§ Written instruction: Filter the data for lines with the word "wide", then copy every line so identified.

§ Record excerpts:
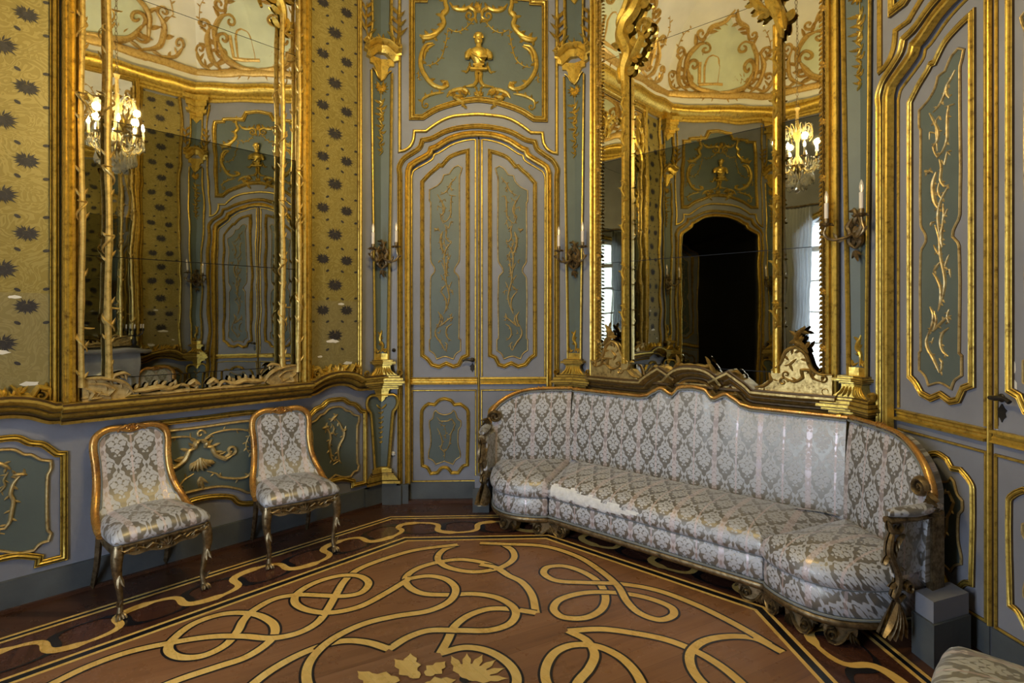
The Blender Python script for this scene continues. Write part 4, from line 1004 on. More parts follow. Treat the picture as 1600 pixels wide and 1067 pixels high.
def big_mirror(kind, wall, label):
    root = tag(empty('pier_mirror', W[wall].M), label, 'mirror', 'tall wall mirrors')
    if kind == 'long': c, hw, zs, o_, zb, zt = NWc, .665, (1.975, 2.80, 3.60), .05, 1.10, 4.56
    else: c, hw, zs, o_, zb, zt = SC, .84, (2.065, 2.91, 3.76), .045, 1.10, 4.56
    rd = random.Random(4)
    zz_ = [zb, 1.24]+list(zs)+[zt]
    for a, b in zip(zz_, zz_[1:]):
        mb = MB(); pane(mb, c-hw, c+hw, a+.0022, b-.0022, o_-.012, rd.uniform(-.0022, .0022)); mb.build('mirror_pane', 'mirror' if a > 2.7 else 'mirror_old', root, smooth=False)
    g = MB(); g.fill([(c-hw-.03, zb-.02), (c+hw+.03, zb-.02), (c+hw+.03, zt+.03), (c-hw-.03, zt+.03)], o_-.02, o_-.022); g.build('backboard', 'black', root, smooth=False)
    fr = MB()
    if kind == 'long':
        for d in (-1, 1): fr.strip([(c+d*(hw+.05), 1.12), (c+d*(hw+.05), 4.66)], [(-.028, 0), (-.028, .085), (-.02, .095), (-.012, .075), (-.004, .08), (.008, .10), (.018, .085), (.022, .09), (.028, .08), (.028, 0)])
        for d in (-1, 1): fr.strip([(c+d*(hw+.008), 1.12), (c+d*(hw+.008), 4.6)], mould(.035, .075))
        fr.strip([(c-hw-.05, 4.6), (c+hw+.05, 4.6)], mould(.07, .09))
        fr.build('frame', 'gold', root)
        tr = MB()
        for k, d in enumerate((-1, 1)): trunk(tr, c+d*(hw-.005), .085, 1.2, 4.5, .014, 3+k, 22)
        tr.build('frame_foliage', 'gold_soft', root)
        for k, d in enumerate((-1, 1)):
            tr = MB(); trunk(tr, c+d*.532, .085, 1.24, 3.85, .017, 8+k, 20); tr.build('column', 'gold_soft', root)
        # scrolled branches springing from the columns to the head, one carrying a putto
        for d in (-1, 1):
            b = MB(); X = lambda *p: [(c+d*x, z) for x, z in p]
            b.F = flat
            b.scroll(X((.535, 3.70), (.55, 3.86), (.50, 3.98), (.40, 4.05), (.30, 4.16), (.20, 4.26), (.05, 4.34)), .065, .05, .06, 9, d, L=.08)
            b.scroll(X((.52, 3.93), (.44, 4.10), (.42, 4.24), (.47, 4.36), (.40, 4.45)), .045, .07, .05, 6, -d, L=.07)
            b.scroll(X((.36, 4.06), (.30, 4.0), (.24, 4.06), (.26, 4.12)), .04, .06, .04, 3, d, L=.05)
            b.scroll(X((.54, 3.95), (.60, 4.05), (.63, 4.2), (.58, 4.32)), .04, .05, .04, 5, -d, L=.06)
            b.scroll(X((.55, 3.72), (.575, 3.76), (.575, 3.84)), .03, .06, .05, 3, -d)
            b.build('head_scroll', 'gold', root)
            p = MB(); px, pz = c+d*.47, 4.10; Q = lambda x, y, z: (px+d*x, -.13-y, pz+z)
            p.tube([Q(.0, 0, -.05), Q(.005, .01, .0), Q(-.01, .01, .06), Q(-.02, .0, .10)], [.028, .038, .034, .018], 10, smooth=3)
            p.ball(Q(-.03, .01, .145), .034, .034, .038); p.ball(Q(-.03, -.012, .16), .036, .03, .034)
            p.tube([Q(-.03, .01, .09), Q(-.10, .03, .11), Q(-.14, .03, .15)], [.015, .012, .008], 7, smooth=2); p.tube([Q(.01, 0, .09), Q(.07, .03, .06), Q(.09, .04, .10)], [.015, .012, .008], 7, smooth=2)
            p.tube([Q(-.012, .01, -.03), Q(-.03, .05, -.09), Q(-.02, .03, -.17)], [.024, .019, .010], 8, smooth=2); p.tube([Q(.014, .01, -.03), Q(.05, .04, -.08), Q(.07, .02, -.15)], [.024, .019, .010], 8, smooth=2)
            p.blade(Q(.01, -.03, .08), (d*.6, .3, .7), .10, .06)
            p.build('putto', 'gold', root)
        ct = MB()
        for d in (-1, 1):
            X = lambda *p: [(c+d*x, z) for x, z in p]
            ct.fill(X((.655, 1.11), (.46, 1.11), (.40, 1.15), (.43, 1.19), (.50, 1.205), (.56, 1.235), (.655, 1.25)), .075, .07)
            ct.scroll(X((.65, 1.25), (.56, 1.245), (.48, 1.225), (.43, 1.19), (.40, 1.14)), .026, .07, .04, 4, d, L=.035)
            ct.scroll(X((.62, 1.215), (.55, 1.21), (.50, 1.175), (.53, 1.14), (.58, 1.155)), .020, .075, .022, 2, 0)
            ct.scroll(X((.64, 1.19), (.60, 1.165), (.62, 1.13), (.56, 1.13)), .024, .075, .026, 4, 0)
            ct.scroll(X((.52, 1.22), (.50, 1.26), (.455, 1.27), (.42, 1.255)), .022, .075, .03, 3, d, L=.035)
            ct.scroll(X((.42, 1.15), (.34, 1.155), (.26, 1.165), (.20, 1.15), (.14, 1.17)), .036, .06, .045, 6, -d, ends=(0, d), L=.04)
            ct.scroll(X((.36, 1.13), (.25, 1.125), (.10, 1.13), (.0, 1.125)), .03, .06, .04, 4, 0, L=.03)
            ct.scroll(X((.10, 1.16), (.06, 1.19), (.02, 1.16)), .03, .06, .035, 3, d)
        ct.build('carved_foot', 'gold_pale', root)
    else:
        for d in (-1, 1):
            fr.strip([(c+d*(hw+.055), 1.12), (c+d*(hw+.055), 4.66)], [(-.035, 0), (-.035, .05), (-.028, .06), (-.012, .055), (-.008, .04), (.004, .045), (.010, .075), (.022, .08), (.028, .06), (.035, .055), (.035, 0)])
        fr.strip([(c-hw-.08, 4.6), (c+hw+.08, 4.6)], mould(.07, .08))
        fr.build('frame', 'gold', root)
        rp = MB()
        for d in (-1, 1):                                     # rope of small leaves along the inner edge
            x = c+d*(hw+.004); rp.strip([(x, 1.2), (x, 4.55)], mould(.022, .05, 1))
            k = 0; z = 1.26
            while z < 4.5:
                rp.leaf(x, z, -PI/2-d*.9+(PI if 0 else 0), .030, .016, .055, .012); 
                rp.leaf(x+d*.012, z+.012, -PI/2+d*.7, .026, .014, .052, .01)
                if k % 12 == 5: rp.flower(x+d*.008, z, .024, .055, 5)
                z += .030; k += 1
        rp.build('leaf_rope', 'gold_soft', root)
        for k, d in enumerate((-1, 1)):
            co = MB(); x = c+d*.578; ztop = 3.52 if d < 0 else 3.52
            co.strip([(x, 1.24), (x, 3.55)], [(-.022, .0), (-.022, .05), (-.014, .062), (-.006, .05), (.006, .05), (.014, .062), (.022, .05), (.022, 0)], o=.045)
            rd2 = random.Random(11+k)
            for z in (1.62, 1.95, 2.32, 2.62, 3.02, 3.3):
                co.scroll([(x-.012, z-.09), (x+.014, z-.04), (x-.012, z+.02), (x+.010, z+.08)], .022, .10, .022, 5, 0, L=.035)
                co.flower(x+rd2.uniform(-.008, .008), z+.08, .026, .105, 5)
            co.build('column', 'gold', root)
            br = MB(); X = lambda *p: [(x+(-d)*a, z) for a, z in p]
            br.scroll(X((-.02, 3.46), (-.01, 3.62), (.03, 3.72), (.0, 3.80), (-.03, 3.88), (.0, 3.98), (.08, 4.05), (.13, 4.16), (.11, 4.28)), .10, .06, .09, 8, 0, L=.08)
            br.scroll(X((-.05, 3.5), (-.045, 3.58), (-.03, 3.66)), .04, .08, .05, 3, d, L=.06)
            br.scroll(X((.04, 3.66), (.10, 3.70), (.16, 3.80), (.13, 3.86)), .055, .08, .06, 5, d, ends=(0, d), L=.06)
            br.scroll(X((-.03, 3.88), (-.06, 4.0), (.0, 4.1), (.10, 4.3), (.25, 4.42)), .06, .06, .06, 8, d, L=.08)
            br.build('head_scroll', 'gold', root)
        ct = MB()
        for d in (-1, 1):
            X = lambda *p: [(c+d*x, z) for x, z in p]
            pnl = X((.905, 1.12), (.905, 1.245), (.80, 1.25), (.775, 1.30), (.74, 1.38), (.69, 1.415), (.63, 1.36), (.60, 1.29), (.545, 1.25), (.54, 1.20), (.47, 1.145), (.46, 1.12))
            ct.fill(pnl, .085, .085)
            ct.scroll(X((.905, 1.25), (.83, 1.25), (.785, 1.29), (.755, 1.37), (.70, 1.42), (.64, 1.39), (.60, 1.30), (.545, 1.255)), .026, .085, .026, 7, d, L=.04)
            ct.scroll(X((.53, 1.24), (.545, 1.19), (.50, 1.15), (.44, 1.135)), .026, .08, .03, 2, d)
            ct.scroll(X((.85, 1.20), (.80, 1.22), (.78, 1.27), (.73, 1.27), (.74, 1.22), (.69, 1.19), (.63, 1.21)), .022, .085, .024, 3, 0, ends=(d, -d))
            ct.scroll(X((.70, 1.34), (.66, 1.30), (.68, 1.26)), .018, .085, .018, 1, 0); ct.spiral(c+d*.62, 1.185, .03, 1.2, 0, .016, .085, d)
            ct.scroll(X((.77, 1.38), (.735, 1.43), (.70, 1.45), (.71, 1.50), (.755, 1.55)), .034, .09, .04, 5, 0, L=.05)
            ct.scroll(X((.66, 1.44), (.70, 1.455), (.74, 1.44)), .03, .09, .04, 2, 0, L=.04)
            # feathery cresting on top of the curved ledge
            ct.scroll(X((.345, 1.21), (.31, 1.235), (.27, 1.215), (.22, 1.19)), .026, .07, .035, 4, d, ends=(-d, 0), L=.035)
            ct.scroll(X((.24, 1.20), (.20, 1.20), (.16, 1.19), (.14, 1.24), (.11, 1.285)), .030, .07, .04, 6, d, L=.045)
            ct.scroll(X((.13, 1.25), (.08, 1.255), (.03, 1.262), (.0, 1.262)), .022, .07, .03, 3, d, L=.03)
            ct.leaf(c+d*.12, 1.26, PI/2+d*.1, .07, .03, .08)
        ct.build('carved_foot', 'gold_aged', root)
    return root
mir_nw = big_mirror('long', 'northwest', 'tall mirror with twining branch columns on the left wall above the two chairs')
mir_ne = big_mirror('short', 'northeast', 'wide gilt mirror with cartouche feet on the wall above the sofa')
copy_tree(mir_nw, W['southeast'].M @ Matrix.Translation((0, 0, .11)), label='mirror over the fireplace, seen only as a reflection')

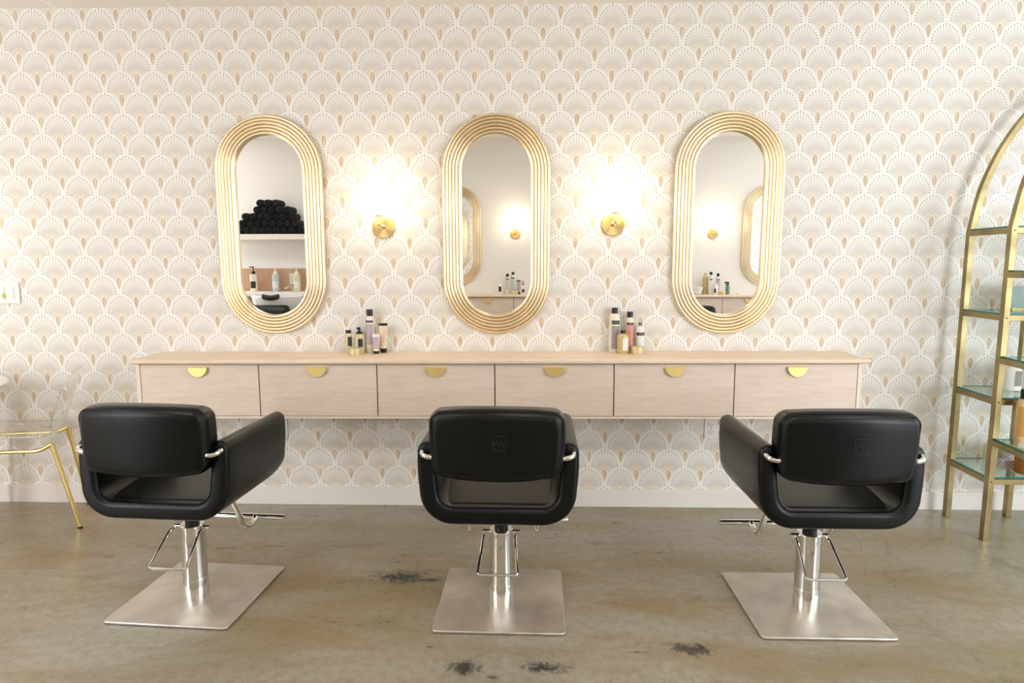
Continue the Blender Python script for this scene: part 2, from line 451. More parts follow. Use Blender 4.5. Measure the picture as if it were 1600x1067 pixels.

§ Reply to the exercise:
The Blender Python script for this scene continues. Write part 4, from line 1004 on. More parts follow. Treat the picture as 1600 pixels wide and 1067 pixels high.
mir_ne = big_mirror('short', 'northeast', 'wide gilt mirror with cartouche feet on the wall above the sofa')